Die Vertreter der Minderheiten haben daher eine Stellungnahme veröffentlicht, in der sie sich gegen den Bericht des Inlandsgeheimdienstes stellen. Sich auf die polnische Verfassung berufend klagen die Minderheiten an, wegen ihrer nationalen Herkunft diskriminiert zu werden: „Im Artikel 35 der Verfassung der Republik Polen wird polnischen Staatsbürgern anderer Nationalität die Freiheit der Pflege der eigenen Sprache, Kultur und Traditionen gewährt … Die Nutzung dieser Rechte darf also nicht gleichzeitig generell Anlass sein, um diese Staatsbürger aufgrund ihrer Zugehörigkeit zu einer nationalen oder ethnischen Minderheit zu einer radikalen oder gefährlichen Gruppe zu zählen“, lesen wir in der Stellungnahme.

 

Gleichzeitig fordern die Minderheitenvertreter, dass der Inlandsgeheimdienst auf die für die Volksgruppen wichtigen Fragen nach ihrem Schutz vor extremistischen Gruppierungen nochmals antwortet. „Wann dies aber geschehen wird, wissen wir nicht. Denn bislang war es Tradition, dass wir am Ende des Jahres einen Sitzungsplan für die kommenden zwölf Monate vom Innenministerium bekamen. Jetzt wurde uns ein solcher nicht vorgelegt, sodass wir gar nicht wissen, wann wir uns mit welchem Thema beschäftigen werden können“, beklagt Mariola Abkowicz.

 

Keine finanzielle Sicherheit

 

Generell gebe es in diesem Jahresbeginn eine Vielzahl von Fragezeichen, nicht nur nach einem erneuten Treffen mit Vertretern des ABW. Auch die Finanzen der Minderheiten sind noch nicht in trockenen Tüchern.

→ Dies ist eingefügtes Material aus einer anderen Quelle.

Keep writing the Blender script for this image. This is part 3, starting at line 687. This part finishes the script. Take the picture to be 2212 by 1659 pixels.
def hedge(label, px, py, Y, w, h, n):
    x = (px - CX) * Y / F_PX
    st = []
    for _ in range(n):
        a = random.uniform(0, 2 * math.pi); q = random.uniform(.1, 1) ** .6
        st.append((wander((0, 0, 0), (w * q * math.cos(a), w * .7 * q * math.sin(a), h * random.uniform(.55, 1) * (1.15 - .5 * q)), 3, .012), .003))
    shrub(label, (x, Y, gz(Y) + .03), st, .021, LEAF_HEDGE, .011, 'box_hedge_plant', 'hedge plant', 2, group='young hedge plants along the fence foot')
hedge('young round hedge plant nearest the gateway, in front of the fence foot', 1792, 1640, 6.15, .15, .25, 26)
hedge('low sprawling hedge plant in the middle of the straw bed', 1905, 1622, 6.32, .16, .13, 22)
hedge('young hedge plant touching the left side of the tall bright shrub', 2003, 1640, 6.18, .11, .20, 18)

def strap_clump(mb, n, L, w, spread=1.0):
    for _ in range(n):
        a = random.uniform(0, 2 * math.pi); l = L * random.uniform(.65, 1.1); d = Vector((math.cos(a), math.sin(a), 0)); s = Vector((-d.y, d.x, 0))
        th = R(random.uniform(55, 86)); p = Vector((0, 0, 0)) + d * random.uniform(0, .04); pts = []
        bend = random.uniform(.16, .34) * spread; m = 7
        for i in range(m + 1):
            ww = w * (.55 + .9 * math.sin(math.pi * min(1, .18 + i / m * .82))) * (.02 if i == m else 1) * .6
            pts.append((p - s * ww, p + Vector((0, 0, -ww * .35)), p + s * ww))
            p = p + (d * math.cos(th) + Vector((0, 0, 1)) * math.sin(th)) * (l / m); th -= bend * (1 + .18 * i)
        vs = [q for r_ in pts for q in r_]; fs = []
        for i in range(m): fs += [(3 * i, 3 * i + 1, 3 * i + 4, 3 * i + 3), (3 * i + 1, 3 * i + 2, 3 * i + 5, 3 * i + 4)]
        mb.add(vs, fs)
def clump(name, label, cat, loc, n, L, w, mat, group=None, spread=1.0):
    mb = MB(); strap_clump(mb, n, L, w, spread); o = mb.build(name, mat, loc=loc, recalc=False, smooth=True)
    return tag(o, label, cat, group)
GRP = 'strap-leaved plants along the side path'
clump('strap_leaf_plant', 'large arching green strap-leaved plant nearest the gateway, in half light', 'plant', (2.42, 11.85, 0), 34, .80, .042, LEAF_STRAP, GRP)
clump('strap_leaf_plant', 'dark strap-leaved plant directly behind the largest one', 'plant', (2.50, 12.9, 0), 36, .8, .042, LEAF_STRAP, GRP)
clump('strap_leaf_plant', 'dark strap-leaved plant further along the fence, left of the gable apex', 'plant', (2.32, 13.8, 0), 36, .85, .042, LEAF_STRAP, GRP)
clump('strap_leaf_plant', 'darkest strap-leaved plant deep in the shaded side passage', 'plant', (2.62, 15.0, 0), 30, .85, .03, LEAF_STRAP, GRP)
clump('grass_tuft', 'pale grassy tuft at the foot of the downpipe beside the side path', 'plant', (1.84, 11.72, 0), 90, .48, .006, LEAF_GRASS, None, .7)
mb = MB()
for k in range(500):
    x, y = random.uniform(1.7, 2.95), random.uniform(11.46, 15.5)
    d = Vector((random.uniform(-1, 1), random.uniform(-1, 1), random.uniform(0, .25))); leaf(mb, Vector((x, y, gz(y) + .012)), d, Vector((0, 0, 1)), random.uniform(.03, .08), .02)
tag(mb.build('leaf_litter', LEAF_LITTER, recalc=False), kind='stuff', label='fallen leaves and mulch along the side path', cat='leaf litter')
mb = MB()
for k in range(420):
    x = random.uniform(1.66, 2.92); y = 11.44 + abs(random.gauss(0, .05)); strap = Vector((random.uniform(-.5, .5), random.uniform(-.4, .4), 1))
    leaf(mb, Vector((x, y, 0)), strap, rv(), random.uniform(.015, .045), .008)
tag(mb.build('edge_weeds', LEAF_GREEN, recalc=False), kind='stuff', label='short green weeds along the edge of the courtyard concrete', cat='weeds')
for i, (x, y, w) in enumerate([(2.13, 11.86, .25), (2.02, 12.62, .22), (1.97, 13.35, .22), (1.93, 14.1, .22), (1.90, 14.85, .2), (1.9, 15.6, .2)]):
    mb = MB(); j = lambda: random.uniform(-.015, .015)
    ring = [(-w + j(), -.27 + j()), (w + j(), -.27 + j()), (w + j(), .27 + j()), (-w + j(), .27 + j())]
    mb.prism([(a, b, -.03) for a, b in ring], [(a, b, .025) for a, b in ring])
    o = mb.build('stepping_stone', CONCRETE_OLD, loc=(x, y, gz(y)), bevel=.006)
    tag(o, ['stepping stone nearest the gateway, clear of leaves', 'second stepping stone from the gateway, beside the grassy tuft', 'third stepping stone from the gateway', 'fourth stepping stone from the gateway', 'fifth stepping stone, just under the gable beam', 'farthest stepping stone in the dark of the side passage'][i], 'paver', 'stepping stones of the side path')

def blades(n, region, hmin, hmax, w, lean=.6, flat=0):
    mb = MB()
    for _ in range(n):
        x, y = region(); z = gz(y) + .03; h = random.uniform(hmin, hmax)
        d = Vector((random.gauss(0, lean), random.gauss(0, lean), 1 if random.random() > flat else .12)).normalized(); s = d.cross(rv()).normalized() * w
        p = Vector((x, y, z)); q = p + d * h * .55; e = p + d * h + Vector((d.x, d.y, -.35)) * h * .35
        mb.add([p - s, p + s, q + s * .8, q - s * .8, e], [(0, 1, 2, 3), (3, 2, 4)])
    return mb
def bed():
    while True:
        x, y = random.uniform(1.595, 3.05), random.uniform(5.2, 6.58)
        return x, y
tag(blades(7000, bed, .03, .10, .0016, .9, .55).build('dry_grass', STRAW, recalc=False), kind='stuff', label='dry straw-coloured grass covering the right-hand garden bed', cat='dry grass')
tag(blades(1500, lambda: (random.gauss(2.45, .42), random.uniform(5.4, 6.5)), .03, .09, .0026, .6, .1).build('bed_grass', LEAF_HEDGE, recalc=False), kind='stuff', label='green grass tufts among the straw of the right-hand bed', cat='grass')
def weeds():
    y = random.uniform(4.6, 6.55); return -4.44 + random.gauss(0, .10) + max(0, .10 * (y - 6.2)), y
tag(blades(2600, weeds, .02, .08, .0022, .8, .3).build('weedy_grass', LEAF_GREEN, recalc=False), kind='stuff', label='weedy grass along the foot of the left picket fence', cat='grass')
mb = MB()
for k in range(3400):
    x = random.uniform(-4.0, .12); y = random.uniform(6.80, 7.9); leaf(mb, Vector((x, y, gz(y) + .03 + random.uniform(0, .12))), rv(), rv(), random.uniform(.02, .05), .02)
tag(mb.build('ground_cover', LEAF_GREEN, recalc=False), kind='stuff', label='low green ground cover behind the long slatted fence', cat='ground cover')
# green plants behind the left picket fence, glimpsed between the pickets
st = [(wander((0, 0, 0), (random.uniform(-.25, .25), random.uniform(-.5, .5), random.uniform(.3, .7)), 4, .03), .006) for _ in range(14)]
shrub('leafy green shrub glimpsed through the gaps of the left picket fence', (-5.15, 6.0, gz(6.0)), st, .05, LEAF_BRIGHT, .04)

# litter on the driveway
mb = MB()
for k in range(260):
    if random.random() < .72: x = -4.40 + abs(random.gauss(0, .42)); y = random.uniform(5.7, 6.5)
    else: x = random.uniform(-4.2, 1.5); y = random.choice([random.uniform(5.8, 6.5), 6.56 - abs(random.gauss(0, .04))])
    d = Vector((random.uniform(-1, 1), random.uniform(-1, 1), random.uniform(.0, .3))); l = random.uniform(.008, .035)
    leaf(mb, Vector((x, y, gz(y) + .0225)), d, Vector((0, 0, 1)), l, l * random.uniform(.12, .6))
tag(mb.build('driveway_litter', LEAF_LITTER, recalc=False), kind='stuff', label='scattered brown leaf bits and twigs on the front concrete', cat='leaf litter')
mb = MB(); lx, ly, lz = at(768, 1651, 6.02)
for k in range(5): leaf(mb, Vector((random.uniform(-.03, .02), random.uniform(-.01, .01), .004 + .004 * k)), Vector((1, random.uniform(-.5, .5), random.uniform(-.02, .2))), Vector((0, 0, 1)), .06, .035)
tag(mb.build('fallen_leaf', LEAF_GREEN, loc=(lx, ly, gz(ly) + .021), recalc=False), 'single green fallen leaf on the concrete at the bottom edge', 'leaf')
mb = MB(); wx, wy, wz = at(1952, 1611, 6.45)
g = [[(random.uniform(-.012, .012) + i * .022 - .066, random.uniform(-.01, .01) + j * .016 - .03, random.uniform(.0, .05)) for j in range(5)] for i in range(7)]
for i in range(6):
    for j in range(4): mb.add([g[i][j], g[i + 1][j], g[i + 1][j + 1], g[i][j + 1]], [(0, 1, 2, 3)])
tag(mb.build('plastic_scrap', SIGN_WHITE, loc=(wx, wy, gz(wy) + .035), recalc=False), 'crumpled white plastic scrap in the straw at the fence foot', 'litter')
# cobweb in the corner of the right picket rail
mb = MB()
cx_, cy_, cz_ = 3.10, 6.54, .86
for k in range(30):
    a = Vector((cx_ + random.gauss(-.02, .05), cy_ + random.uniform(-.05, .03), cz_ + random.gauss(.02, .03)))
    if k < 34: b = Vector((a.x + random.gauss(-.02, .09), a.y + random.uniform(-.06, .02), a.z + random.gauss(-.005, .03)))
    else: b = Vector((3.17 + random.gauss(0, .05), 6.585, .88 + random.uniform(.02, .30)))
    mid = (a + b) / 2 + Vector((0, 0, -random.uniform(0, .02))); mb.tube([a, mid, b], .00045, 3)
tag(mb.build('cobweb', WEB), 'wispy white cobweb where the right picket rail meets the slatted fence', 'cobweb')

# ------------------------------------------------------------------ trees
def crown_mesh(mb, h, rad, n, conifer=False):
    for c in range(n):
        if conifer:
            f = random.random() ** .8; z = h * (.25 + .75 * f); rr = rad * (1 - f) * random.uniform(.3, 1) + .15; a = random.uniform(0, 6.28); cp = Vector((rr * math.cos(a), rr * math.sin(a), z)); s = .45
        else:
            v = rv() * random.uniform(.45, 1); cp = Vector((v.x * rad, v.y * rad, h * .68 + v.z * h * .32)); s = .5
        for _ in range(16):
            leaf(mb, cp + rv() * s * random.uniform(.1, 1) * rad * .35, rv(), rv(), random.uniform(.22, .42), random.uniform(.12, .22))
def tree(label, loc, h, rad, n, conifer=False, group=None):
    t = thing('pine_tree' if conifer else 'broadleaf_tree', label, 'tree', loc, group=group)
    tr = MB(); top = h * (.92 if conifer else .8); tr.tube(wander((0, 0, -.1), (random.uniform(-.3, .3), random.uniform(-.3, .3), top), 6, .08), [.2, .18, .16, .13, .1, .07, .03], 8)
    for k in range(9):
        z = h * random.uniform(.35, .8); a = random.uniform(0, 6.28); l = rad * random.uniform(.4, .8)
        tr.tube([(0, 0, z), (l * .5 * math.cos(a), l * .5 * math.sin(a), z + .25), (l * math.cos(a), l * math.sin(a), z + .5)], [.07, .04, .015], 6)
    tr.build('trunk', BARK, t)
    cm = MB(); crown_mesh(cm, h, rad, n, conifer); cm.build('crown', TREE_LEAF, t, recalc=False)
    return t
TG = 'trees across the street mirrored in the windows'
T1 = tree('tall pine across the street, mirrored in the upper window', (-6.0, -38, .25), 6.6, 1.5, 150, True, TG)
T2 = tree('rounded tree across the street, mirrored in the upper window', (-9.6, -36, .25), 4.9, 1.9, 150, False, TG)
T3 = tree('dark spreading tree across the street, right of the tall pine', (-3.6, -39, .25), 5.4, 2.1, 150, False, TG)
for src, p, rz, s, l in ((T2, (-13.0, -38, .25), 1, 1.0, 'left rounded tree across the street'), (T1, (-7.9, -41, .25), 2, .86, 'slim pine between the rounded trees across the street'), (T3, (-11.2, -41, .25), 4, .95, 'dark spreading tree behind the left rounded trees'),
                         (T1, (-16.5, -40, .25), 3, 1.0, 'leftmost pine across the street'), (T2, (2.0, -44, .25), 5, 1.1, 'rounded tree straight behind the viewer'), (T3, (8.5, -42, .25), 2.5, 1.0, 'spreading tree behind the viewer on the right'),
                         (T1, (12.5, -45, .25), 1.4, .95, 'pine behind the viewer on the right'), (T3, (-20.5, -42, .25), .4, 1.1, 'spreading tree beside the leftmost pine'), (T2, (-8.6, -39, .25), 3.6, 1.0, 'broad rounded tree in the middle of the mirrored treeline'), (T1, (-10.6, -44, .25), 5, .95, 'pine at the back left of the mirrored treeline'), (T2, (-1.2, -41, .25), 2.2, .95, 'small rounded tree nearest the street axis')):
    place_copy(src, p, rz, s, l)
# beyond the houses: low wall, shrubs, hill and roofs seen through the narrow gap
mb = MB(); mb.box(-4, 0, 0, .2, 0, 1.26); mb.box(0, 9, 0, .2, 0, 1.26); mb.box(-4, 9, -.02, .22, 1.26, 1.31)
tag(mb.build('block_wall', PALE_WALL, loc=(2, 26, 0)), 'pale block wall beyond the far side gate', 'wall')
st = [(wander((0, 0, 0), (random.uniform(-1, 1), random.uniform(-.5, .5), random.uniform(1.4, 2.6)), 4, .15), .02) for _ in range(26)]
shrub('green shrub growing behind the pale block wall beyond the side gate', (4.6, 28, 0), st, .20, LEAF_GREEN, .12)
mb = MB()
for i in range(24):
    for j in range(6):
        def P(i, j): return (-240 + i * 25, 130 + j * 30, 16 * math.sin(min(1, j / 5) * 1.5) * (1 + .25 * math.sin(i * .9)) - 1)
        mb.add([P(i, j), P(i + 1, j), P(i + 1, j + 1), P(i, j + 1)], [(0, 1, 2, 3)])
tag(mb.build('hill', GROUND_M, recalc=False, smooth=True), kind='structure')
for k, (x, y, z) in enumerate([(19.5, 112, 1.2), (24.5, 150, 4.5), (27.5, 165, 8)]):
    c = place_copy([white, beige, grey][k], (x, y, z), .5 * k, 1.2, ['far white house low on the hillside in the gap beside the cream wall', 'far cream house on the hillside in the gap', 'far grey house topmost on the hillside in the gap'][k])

Zur Erinnerung: Ende 2016 wurden die Fördermittel für die Kulturarbeit der Minderheiten vom Innenminister verteilt und es kam heraus, dass 5 Millionen Zloty zurückgehalten werden, um sie im Lauf des Jahres auszugeben. Nach einem Protest der Minderheitenvertreter sollten diese Einsprüche einlegen, wenn für sie wichtige Projekte keine Finanzierung erhalten haben. „Das haben wohl alle Minderheiten gemacht, aber wir wissen immer noch nicht, ob und in welchem Ausmaß diese Einsprüche gelten werden. Ich kann ja ein Kulturprojekt auf Eis legen und es gegebenenfalls später realisieren. Wir haben aber gleichzeitig auch fixe Kosten wie Miete oder Gehälter für Mitarbeiter. Wenn wir also nicht rechtzeitig erfahren, wie die Finanzierung letztendlich aussehen wird, stehen wir vor einem großen Problem“, sagt Mariola Abkowicz.

 

Das nächste Treffen des Gemeinsamen Ausschusses der Minderheiten und der polnischen Regierung soll Mitte Februar stattfinden. Wir werden darüber berichten.